My friendship with Chuck Close extends for more than 25 years, through two exhibitions, two books and dozens of talks and interviews.

“Chuck Close Prints: Process and Collaboration,” which I organized while director of the Blaffer Art Museum at the University of Houston, became a traveling show that was hosted by more than a dozen prestigious museums internationally. It reached so many venues over such a long period of time that Chuck called the project “the ‘Cats’ of the art world.”

His support for me professionally was life changing. His openness and willingness to allow me full access to all the master printers with whom he worked, and to be present during the making of several of his most challenging projects, was unprecedented. It was Chuck who encouraged me to come to the Parrish Art Museum and it was his and Leslie Close’s encouragement and support that led me to the success I enjoyed there for 12 years.

Chuck was an immensely talented artist who possessed vast curiosity and an unlimited capacity for experimentation and risk-taking in his work. He was also generous in spirit and willing to share the “secrets” of the studio. While working with him on “Chuck Close Prints” I learned much about the intricate methodology of his various printmaking techniques, and yet each finished work of art maintained the mystery of “how did he do that?” That is the magic of his artistry.

Chuck is the only artist I am aware of who was the subject of a cartoon in the New Yorker (Michael Crawford’s “He’s big but he’s no Chuck Close,” April 26, 1993) and in the daily comic strip “Get Fuzzy” by Darby Conley (“Let’s just say you are no Chuck Close.” “Well…I bet I’m Chuck Close enough,” January 6, 2017).
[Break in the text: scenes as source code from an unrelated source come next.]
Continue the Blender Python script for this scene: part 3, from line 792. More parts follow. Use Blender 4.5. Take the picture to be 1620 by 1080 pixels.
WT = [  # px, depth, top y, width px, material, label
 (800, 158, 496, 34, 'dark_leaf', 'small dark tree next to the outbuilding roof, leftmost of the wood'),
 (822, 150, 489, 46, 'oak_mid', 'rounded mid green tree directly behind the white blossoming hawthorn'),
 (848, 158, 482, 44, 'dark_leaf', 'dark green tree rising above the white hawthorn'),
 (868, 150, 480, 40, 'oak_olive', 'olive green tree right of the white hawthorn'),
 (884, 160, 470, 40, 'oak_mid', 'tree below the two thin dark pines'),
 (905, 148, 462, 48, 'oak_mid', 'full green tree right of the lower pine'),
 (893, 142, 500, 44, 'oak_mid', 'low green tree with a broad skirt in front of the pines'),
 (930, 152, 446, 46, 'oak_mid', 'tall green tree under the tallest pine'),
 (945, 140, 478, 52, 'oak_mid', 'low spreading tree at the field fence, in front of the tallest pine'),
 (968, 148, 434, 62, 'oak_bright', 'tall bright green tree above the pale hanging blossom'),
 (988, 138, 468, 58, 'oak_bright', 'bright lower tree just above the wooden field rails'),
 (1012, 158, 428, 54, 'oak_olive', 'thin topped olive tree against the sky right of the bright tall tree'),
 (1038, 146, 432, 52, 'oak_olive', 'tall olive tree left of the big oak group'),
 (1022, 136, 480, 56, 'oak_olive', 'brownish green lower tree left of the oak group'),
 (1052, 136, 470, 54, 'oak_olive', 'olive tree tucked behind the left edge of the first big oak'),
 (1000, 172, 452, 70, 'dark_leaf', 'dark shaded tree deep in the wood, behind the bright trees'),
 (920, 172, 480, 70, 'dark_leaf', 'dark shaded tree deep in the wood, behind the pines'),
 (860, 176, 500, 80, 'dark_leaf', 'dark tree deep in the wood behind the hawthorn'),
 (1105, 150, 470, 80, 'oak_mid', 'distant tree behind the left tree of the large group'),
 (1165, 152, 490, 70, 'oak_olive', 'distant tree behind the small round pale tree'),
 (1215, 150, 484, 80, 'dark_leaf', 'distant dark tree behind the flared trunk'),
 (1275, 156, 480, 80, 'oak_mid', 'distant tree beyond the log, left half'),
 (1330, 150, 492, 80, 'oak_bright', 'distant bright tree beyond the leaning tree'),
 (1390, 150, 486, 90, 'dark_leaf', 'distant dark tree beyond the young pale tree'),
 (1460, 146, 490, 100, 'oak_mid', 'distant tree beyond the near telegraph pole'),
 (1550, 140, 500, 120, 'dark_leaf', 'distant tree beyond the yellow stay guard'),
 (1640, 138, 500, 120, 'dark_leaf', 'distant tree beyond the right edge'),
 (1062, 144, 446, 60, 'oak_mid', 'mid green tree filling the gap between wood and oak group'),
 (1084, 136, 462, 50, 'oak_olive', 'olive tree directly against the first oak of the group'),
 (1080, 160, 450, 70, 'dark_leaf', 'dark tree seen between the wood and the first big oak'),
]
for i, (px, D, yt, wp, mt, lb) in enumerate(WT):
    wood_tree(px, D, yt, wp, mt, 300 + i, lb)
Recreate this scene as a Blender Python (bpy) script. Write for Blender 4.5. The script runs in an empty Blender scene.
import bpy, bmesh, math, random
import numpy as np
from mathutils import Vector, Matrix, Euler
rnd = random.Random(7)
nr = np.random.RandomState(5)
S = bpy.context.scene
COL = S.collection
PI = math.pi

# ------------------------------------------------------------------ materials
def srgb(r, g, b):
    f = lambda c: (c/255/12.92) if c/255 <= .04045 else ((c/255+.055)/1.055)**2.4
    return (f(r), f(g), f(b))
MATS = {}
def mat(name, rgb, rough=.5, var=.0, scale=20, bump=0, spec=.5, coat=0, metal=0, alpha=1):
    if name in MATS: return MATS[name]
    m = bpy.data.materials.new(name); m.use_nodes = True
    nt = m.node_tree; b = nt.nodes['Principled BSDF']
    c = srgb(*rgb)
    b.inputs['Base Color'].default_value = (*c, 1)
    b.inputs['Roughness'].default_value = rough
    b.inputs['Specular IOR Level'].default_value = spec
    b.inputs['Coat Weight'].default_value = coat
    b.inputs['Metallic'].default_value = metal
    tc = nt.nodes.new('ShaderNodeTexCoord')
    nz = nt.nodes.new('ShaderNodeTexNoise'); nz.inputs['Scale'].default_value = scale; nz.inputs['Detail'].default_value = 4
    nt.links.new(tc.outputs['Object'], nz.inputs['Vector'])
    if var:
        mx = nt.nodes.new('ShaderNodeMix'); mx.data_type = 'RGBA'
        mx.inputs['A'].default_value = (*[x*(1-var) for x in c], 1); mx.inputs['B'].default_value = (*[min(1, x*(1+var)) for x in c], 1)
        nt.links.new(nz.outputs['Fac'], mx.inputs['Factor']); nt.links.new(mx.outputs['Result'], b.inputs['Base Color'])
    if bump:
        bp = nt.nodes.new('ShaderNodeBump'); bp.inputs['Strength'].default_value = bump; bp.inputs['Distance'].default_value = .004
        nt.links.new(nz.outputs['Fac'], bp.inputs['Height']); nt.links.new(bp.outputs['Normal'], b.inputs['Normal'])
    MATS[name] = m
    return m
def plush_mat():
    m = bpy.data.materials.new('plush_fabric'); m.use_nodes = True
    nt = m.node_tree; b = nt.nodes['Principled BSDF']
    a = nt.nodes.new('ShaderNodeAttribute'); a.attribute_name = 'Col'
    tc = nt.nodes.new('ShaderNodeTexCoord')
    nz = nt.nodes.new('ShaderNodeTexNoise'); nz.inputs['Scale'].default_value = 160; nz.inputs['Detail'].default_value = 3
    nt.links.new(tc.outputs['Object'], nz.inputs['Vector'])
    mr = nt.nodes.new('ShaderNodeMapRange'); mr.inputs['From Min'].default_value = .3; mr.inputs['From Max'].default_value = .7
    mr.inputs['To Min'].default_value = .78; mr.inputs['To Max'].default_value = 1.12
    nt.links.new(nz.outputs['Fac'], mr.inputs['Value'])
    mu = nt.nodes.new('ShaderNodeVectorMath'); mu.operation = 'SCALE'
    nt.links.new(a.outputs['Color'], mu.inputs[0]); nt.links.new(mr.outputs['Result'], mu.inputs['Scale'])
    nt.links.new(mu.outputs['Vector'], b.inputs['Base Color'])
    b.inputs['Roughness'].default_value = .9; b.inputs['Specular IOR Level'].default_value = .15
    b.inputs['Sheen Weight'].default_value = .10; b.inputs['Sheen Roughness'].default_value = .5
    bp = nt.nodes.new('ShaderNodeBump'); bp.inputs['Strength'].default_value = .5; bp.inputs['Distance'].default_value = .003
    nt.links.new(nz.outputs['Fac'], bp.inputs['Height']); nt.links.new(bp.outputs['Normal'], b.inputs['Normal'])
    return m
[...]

These cultural references made me laugh, but more importantly, demonstrated the enormous impact Chuck had not only in the art world, but the world at large.

The contributions he made in the dialogue of contemporary American art remain very significant. Perhaps even more important, though, was his role as a good citizen of the art world, through his service on boards (the Whitney Museum of American Art, The Louis Comfort Tiffany Foundation) and through the encouragement he gave to so many artists over more than four decades.

I will always credit Chuck with giving me the wherewithal to expand my expectations of what my work as a curator, and later as a museum director, could be. I will be forever grateful for the experience of working with him and engaging with him over the years. He was a great friend and colleague, and he will be missed.

Terrie Sultan served as the director of the Parrish Art Museum in Water Mill from 2008 to 2020.